Throughout the early seventies, Fela Kuti lived in the Kalakuta Republic in Nigeria, a compound that also housed his family, his bandmates, and a recording studio. Due to Kuti's vocal anti-militaristic views, the police saw him and his compound as a political and social threat, often arresting Kuti and raiding the compound.
The title of the album and first track refers to an incident in 1974. The Nigerian police planted a joint on Kuti. Before he was arrested, he ate the joint, but the police brought him into custody and waited for him to produce the (titular) excrement. According to legend, he managed to use another inmate's feces and was eventually released.

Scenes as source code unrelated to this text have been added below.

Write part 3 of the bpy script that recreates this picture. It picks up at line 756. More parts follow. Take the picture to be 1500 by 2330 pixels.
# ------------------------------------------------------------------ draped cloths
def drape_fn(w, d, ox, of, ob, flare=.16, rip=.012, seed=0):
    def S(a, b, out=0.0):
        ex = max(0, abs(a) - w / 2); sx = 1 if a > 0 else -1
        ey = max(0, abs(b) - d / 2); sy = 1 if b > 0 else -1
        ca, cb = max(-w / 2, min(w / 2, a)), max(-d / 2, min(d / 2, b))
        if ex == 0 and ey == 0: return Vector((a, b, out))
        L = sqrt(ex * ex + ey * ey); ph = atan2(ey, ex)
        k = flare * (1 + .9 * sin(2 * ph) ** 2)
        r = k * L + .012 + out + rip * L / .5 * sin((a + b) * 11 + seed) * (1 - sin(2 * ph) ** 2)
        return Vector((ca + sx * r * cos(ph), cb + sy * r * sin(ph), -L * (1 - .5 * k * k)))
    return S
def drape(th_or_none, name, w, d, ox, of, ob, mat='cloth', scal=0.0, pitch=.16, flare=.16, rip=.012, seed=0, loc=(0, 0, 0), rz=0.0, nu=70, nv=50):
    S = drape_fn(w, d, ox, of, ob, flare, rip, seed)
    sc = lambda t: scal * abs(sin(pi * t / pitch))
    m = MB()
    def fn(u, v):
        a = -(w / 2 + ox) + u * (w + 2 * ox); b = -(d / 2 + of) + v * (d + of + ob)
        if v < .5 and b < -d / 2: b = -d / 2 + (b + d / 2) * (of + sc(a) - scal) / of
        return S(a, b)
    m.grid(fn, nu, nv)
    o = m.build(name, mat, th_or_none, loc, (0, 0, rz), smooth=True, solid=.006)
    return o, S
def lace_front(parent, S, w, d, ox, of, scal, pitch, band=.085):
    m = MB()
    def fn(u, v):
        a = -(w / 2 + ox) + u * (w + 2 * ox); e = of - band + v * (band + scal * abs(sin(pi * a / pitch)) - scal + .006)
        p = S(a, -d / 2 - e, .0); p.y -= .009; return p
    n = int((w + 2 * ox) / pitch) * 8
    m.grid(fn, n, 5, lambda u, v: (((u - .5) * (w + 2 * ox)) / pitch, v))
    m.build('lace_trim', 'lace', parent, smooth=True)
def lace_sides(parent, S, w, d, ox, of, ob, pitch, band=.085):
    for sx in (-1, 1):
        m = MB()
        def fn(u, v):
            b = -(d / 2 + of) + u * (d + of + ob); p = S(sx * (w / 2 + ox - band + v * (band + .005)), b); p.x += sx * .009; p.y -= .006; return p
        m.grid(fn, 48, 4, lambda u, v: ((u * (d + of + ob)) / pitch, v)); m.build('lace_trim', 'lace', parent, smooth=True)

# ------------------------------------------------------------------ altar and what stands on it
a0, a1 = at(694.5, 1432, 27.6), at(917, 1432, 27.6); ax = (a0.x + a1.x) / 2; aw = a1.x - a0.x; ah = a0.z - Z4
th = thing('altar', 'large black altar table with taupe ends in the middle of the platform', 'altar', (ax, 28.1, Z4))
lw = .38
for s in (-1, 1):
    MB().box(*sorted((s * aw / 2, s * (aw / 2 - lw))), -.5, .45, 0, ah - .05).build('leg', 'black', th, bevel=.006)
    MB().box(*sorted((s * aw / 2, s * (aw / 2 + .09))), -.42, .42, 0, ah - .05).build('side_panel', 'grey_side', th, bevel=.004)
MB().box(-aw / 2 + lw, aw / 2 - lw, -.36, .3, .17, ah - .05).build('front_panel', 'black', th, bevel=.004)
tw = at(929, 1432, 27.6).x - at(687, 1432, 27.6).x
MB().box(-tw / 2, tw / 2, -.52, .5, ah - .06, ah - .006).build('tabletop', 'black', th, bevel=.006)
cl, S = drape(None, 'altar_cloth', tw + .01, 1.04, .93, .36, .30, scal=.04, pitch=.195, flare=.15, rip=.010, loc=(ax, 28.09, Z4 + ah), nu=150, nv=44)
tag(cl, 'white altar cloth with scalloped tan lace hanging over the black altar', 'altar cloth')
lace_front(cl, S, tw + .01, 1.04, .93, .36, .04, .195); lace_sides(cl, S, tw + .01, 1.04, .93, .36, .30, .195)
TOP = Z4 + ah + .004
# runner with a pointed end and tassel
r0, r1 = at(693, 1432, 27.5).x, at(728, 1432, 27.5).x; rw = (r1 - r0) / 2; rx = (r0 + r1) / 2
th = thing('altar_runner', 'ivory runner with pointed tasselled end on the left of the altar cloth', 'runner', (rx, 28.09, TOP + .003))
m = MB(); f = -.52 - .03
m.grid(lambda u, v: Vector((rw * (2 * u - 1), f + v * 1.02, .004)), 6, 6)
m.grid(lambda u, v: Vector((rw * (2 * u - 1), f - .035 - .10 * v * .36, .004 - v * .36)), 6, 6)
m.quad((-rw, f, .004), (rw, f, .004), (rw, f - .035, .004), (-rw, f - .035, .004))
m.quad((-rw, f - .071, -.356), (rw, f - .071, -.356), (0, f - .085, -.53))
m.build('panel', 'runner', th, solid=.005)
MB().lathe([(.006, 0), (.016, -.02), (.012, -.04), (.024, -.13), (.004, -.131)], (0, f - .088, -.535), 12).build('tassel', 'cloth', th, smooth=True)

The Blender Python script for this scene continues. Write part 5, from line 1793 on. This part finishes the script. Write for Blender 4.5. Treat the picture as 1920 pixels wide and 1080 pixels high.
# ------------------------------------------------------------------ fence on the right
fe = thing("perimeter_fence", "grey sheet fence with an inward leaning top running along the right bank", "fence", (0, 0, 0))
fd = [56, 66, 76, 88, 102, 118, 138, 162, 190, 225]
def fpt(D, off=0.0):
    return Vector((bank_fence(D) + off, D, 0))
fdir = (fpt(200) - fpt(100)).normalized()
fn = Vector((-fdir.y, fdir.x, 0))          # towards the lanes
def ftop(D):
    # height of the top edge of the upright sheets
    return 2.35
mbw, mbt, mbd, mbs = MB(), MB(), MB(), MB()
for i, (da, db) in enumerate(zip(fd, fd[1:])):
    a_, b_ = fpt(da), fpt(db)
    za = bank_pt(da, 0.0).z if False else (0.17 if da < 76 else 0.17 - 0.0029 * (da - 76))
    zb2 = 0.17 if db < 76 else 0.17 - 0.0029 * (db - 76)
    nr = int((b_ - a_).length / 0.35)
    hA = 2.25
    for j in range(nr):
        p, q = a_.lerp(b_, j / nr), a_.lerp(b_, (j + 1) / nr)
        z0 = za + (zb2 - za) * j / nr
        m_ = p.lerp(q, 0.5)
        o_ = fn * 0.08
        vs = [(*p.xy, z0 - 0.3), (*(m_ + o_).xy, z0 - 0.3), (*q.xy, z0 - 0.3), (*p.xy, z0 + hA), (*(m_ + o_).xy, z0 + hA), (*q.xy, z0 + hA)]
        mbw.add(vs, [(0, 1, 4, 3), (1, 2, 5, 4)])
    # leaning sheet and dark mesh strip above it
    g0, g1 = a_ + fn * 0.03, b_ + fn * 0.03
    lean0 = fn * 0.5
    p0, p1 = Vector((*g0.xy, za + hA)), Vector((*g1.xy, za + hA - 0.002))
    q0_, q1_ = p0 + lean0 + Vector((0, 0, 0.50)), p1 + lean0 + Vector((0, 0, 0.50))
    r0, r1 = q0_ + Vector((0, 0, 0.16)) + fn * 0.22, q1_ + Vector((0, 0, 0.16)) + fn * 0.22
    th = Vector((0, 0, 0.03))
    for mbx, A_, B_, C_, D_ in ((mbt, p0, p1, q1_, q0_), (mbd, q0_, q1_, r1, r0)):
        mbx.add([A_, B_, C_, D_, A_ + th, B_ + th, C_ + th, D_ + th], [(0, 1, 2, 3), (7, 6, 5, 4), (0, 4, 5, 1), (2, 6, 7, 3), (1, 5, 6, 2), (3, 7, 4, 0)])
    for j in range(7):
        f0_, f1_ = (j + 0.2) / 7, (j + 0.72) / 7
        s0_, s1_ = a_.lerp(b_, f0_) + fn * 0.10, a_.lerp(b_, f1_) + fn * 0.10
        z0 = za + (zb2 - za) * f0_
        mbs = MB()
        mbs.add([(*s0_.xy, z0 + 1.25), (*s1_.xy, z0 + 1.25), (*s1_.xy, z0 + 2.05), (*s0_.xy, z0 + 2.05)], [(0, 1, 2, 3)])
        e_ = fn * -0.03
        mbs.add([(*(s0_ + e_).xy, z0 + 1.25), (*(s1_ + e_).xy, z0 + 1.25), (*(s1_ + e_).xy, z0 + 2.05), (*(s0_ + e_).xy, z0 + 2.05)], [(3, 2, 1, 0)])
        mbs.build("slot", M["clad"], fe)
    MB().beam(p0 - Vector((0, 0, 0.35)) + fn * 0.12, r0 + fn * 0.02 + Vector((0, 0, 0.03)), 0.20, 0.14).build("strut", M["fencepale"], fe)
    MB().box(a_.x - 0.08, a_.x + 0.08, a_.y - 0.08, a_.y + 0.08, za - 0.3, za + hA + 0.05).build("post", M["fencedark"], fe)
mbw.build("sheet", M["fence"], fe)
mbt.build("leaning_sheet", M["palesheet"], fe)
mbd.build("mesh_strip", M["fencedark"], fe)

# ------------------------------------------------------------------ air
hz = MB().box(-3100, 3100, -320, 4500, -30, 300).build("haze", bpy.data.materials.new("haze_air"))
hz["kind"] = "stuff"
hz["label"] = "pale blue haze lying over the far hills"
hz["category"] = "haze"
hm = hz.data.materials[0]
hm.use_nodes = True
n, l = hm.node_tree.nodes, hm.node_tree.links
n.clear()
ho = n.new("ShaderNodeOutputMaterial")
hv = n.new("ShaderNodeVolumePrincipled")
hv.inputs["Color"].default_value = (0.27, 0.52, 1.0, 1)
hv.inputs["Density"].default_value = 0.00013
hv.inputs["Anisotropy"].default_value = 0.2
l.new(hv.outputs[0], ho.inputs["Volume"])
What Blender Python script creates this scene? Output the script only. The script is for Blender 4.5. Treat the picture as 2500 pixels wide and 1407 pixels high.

The second track is inspired by a Yoruban proverb about the power of nature and the universe.
In its review of MCA Records' 2000 Expensive Shit/He Miss Road CD, Pitchfork wrote "it's all too easy to get caught up in Kuti's discography. Start with Expensive Shit and don't miss the road onward."[3] Nick Reynolds from BBC Music called it a "classic Afrobeat reissue" and said the title song is "sarcastic, hilarious and righteously angry [while] 'Water No Get Enemy' is even better with a great latin tinged sax/chorus riff."
It was ranked number 78 on Pitchfork's "Top 100 Albums of the 1970s" list. In the year 2020, in their list of "The 500 Greatest Albums of All Time" published by Rolling Stone, "Expensive Shit" was ranked the 402nd best album of all time.